Just before the 60s ended there was a strange stab at recreating the pomp and ceremony that made the Royal Family both a political and an economic (in terms of tourism) asset. Prince Charles, aged 20 but looking like a 12-year-old, was ‘invested’ as Prince of Wales at Caernarfon Castle. Princess Margaret’s second spousal choice, a photographer by trade, was appointed Constable of the Castle and put in charge of the Ruritanian theatrical set-up that looked as if it owed more to Gilbert and Sullivan than to traditions that started with James II. It was overwhelmingly silly, with the new Prince pledging:

‘I, Charles, Prince of Wales, do become your liege man of life and limb and of earthly worship and faith and truth I will bear unto you to live and die against all manner of folks.’

But this was all too late anyway for somebody – and Prince Philip (described recently by a colleague as ‘the most upwardly mobile Greek since Icarus’) is widely suspected as the culprit – had already decided it was time for the family, in the vernacular of the 1960s, to ‘get with it’.

Hence that bloody barbecue, and photos of them lunching en famille - just like us - to balance the Caernarfon caper. The film, according to Radio Times, ‘covers a typical year in the life of the Queen and her family, and shows for the first time the behind-scenes existence of the Royal Family in both their off-duty moments and official engagements.’

About 30 million people in the UK – in other words, about 60% of the population – watched it, and it is still, after the 1966 World Cup and the funeral of Princess Diana, the most-watched British TV programme ever.

But the problem is, if they are just like us, why do we need them at all? A dozen years earlier it was virtually treason to ask. Malcolm Muggeridge was dropped by the BBC as a Panorama presenter for daring to ask, in the Saturday Evening Post in 1957, Does Britain Really Need a Queen?

Couldn’t we have just had an elected head of state instead? Mrs Thatcher as president (except that Denis had been divorced) or Tony and Cherie Blair (oh no: she’s a Catholic). An English George W Bush perhaps?

Need I say more?

The point is, I think, that we don’t trust politicians. We certainly don’t look up to them. Whether you approve of ‘royalty’ or not, it can be fairly said that they have a role to play. They are not supposed to be corruptible, for a start, and unimaginable and uncountable wealth is surely one way of ensuring that – for who could afford to bribe them, and with what? They are also understood to attract world tourism, something that they appear to achieve successfully for, if it’s pomp and ceremony that turns you on (and most countries don’t have crowned rulers of their own and for most of the rest the crown they have is the Queen’s) Britain is the place to visit.

What does all this cost the British tax-payer?
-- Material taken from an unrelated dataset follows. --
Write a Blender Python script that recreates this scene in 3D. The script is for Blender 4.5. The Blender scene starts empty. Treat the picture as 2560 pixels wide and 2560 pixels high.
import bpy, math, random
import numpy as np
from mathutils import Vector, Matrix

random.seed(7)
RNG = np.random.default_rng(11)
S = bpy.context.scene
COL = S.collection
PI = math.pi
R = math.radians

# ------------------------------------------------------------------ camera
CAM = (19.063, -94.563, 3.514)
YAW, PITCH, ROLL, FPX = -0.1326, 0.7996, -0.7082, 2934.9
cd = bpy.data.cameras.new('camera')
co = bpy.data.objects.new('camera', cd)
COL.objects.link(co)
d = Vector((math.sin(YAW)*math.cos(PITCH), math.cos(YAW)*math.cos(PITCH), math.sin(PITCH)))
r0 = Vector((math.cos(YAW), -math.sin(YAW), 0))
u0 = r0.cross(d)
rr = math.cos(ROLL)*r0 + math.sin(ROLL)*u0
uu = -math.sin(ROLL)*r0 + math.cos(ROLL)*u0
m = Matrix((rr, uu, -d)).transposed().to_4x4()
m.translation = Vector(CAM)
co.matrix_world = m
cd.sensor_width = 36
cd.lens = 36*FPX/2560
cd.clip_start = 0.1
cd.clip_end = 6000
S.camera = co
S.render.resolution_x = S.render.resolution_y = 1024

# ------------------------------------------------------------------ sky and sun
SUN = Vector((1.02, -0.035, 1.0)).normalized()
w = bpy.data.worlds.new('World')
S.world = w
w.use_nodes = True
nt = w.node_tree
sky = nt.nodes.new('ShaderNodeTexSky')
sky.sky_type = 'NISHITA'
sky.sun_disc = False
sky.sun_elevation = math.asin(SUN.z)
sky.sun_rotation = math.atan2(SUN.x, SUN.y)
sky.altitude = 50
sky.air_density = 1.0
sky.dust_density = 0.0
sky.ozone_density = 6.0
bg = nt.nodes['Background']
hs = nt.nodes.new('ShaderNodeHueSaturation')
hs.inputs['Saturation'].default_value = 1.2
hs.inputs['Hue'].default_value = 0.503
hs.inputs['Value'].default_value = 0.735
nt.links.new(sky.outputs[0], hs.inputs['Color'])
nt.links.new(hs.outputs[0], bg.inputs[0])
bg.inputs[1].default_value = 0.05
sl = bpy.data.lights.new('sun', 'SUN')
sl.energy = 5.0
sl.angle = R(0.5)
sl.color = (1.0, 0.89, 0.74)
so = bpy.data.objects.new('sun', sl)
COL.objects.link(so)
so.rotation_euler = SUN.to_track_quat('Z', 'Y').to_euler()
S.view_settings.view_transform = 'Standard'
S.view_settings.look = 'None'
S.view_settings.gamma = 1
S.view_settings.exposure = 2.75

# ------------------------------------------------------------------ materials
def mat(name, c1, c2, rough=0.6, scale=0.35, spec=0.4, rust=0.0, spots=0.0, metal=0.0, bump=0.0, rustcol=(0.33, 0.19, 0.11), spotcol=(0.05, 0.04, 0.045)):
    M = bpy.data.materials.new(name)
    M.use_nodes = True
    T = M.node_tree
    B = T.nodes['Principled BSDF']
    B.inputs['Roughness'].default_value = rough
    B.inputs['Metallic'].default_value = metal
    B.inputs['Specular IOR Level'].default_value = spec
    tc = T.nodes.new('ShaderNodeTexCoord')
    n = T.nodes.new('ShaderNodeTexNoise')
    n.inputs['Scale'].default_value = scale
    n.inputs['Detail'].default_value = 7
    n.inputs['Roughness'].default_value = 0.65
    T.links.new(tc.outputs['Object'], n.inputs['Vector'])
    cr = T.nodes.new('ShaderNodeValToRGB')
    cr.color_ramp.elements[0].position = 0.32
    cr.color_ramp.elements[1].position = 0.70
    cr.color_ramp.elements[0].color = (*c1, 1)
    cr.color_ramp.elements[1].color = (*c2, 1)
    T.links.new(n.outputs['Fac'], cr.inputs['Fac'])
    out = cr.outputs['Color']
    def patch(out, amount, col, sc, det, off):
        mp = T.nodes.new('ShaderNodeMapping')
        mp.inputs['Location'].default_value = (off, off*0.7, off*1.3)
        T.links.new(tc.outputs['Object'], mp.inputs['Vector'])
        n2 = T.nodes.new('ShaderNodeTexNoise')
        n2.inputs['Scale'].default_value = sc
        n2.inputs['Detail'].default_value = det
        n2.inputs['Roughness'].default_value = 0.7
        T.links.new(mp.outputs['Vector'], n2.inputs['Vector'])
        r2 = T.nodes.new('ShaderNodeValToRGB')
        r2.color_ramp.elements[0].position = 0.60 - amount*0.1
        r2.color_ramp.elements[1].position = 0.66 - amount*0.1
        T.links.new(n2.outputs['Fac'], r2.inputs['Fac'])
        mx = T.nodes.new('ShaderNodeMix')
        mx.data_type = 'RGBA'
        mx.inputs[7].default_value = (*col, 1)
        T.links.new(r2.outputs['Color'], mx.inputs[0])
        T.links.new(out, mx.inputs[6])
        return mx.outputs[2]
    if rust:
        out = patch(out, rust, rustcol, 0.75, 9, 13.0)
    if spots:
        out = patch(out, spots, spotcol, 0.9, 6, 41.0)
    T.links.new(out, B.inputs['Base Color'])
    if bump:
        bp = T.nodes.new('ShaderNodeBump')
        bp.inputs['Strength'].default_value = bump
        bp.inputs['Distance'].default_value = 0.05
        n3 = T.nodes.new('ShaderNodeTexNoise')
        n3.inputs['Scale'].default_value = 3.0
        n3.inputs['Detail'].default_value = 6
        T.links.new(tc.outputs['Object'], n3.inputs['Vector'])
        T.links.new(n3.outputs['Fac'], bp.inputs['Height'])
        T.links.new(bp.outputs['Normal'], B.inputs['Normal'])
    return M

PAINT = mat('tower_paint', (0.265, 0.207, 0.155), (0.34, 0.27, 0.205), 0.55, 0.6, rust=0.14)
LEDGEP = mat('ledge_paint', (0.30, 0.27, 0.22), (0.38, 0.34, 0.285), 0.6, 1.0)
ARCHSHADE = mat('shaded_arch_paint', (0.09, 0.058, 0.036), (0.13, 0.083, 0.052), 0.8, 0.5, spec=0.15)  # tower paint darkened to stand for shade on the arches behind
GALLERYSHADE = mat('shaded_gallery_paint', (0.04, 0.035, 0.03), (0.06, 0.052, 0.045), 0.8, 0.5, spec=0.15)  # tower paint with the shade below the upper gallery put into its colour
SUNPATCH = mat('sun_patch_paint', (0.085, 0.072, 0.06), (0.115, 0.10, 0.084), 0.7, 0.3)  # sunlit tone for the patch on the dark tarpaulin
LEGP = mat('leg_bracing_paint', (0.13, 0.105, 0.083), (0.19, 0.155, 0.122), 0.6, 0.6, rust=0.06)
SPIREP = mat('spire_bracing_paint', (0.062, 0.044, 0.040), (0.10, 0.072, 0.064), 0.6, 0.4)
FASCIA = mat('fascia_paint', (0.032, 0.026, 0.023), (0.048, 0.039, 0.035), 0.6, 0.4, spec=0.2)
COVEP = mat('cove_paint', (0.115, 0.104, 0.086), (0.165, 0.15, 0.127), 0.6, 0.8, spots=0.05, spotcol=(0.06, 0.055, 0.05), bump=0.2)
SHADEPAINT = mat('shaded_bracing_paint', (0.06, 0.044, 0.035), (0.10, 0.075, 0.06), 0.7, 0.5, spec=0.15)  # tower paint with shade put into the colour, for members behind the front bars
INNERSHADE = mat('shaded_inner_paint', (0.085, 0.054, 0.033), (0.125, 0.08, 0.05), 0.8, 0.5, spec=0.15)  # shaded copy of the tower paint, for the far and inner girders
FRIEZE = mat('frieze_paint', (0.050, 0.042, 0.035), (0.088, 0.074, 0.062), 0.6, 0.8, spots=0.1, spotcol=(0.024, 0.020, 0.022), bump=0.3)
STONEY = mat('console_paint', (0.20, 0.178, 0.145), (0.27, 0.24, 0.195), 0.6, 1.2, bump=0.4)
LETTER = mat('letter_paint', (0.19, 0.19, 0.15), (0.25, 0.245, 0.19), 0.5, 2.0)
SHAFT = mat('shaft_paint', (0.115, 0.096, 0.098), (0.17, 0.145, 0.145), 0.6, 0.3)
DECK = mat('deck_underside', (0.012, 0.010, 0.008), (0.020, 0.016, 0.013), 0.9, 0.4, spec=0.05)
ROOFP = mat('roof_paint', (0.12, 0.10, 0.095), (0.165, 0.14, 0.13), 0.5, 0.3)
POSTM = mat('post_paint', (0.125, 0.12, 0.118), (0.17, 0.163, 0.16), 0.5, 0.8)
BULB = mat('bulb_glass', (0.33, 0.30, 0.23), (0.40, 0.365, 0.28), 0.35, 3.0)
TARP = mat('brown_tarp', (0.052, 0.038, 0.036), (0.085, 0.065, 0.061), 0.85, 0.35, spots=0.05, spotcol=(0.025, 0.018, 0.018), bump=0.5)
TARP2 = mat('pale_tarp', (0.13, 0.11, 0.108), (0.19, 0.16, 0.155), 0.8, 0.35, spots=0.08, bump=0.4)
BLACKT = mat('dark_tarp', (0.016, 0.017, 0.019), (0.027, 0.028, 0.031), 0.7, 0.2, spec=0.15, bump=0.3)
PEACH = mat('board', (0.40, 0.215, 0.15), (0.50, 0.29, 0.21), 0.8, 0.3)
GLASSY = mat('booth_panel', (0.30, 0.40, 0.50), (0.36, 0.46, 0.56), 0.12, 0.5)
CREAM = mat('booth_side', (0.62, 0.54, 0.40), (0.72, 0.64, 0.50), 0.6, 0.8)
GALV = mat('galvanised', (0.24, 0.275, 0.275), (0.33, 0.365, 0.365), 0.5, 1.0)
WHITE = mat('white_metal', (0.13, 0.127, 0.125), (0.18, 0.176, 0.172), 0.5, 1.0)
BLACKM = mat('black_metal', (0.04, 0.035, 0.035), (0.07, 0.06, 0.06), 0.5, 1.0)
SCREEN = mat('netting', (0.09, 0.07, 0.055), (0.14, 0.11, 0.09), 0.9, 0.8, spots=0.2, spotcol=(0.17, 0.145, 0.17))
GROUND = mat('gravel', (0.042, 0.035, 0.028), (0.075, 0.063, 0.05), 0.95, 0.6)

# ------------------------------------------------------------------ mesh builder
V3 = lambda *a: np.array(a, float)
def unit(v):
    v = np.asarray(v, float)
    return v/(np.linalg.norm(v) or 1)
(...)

About fourpence a year, each.

And, since we are paying for their duties and their upkeep, does that make us their boss? I ask because, if it does, I want a better sense of responsibility from them.

I expect the heir to the throne to know (to have known) from the start that, like any of his future subjects, if he intends to play away he must do it discreetly; I think it’s fine that Prince Andrew flew in the face of danger in the Falklands, but I didn’t want him to marry a slapper; I don’t want to learn from TV how Fergie files her knickers in drawers marked with post-it labels in a house that resembles South Fork, only without the touch of class; I don’t want Prince Edward (‘Hi, it’s Edward Windsor, here’) cashing in on the family name for commerce; I don’t (didn’t) want any of them to get divorced – there’s no shortage of accommodation if they can’t actually continue to co-habit after marrying and making their vows in front of millions of their subjects; and I don’t want Princess Anne travelling up to town on a supersaver ticket, which is apparently what she does.

Good grief, we’ll have the Queen on a bike, before you can say Saxe-Coburg-Gotha.

I did not want the Queen’s children appearing on anything so mind-numbingly stupid as It’s A Royal Knockout in 1987, to show the world that they are just like us, and can get fun out of doing silly things, because I do not (did not) want them to be just like us. It undid, in an evening, any good that two Royal (if ill-fated) weddings had done in 1981 and 1986.

I want them to be different, distant, and mysterious, quietly doing good works and being wheeled out into public view only when necessary for the nation, or for sensible charitable causes, especially charities at home or, at a pinch, within the commonwealth.

So it follows that the Queen’s idea of doing yet another Royal Year for television was just another mistake.

Getting her royal knickers in a twist over a bit of cack-handed publicity-seeking footage suggesting, wrongly, that she stormed out of a picture session is yet another mistake.

Taking advice from the Royal solicitors, and threatening legal action is just the latest dumb idea.

It might be said at this juncture that what the Royals’ favoured firm is most famous for isn’t actions against newspapers (even though it is said they have something of a reputation for being able to apply pressure without necessarily resorting to the courts). It wasn’t divorce, either – although they have a specialist department, their solicitors managed to get the date of the Charles and Diana wedding wrong in the writ they issued: perhaps they were the only people in the realm who didn’t know it).

The firm is highly regarded for expertise on estates, income tax, wills… the sort of stuff you’d expect them to be good at with HM topping their client list.

The people who advise the royals worry me far more than the Family members themselves.

It’s now said that the Queen is pissed off with the idea of the TV film and wants it abandoned.

That would be an excellent plan. And the next thing she should do is sack the people who told her it would be a good idea in the first place.

And if there is footage of her anywhere walking quickly down a corridor with a bog roll in her hand and a copy of The Sporting Life under her arm, can they please keep it to themselves?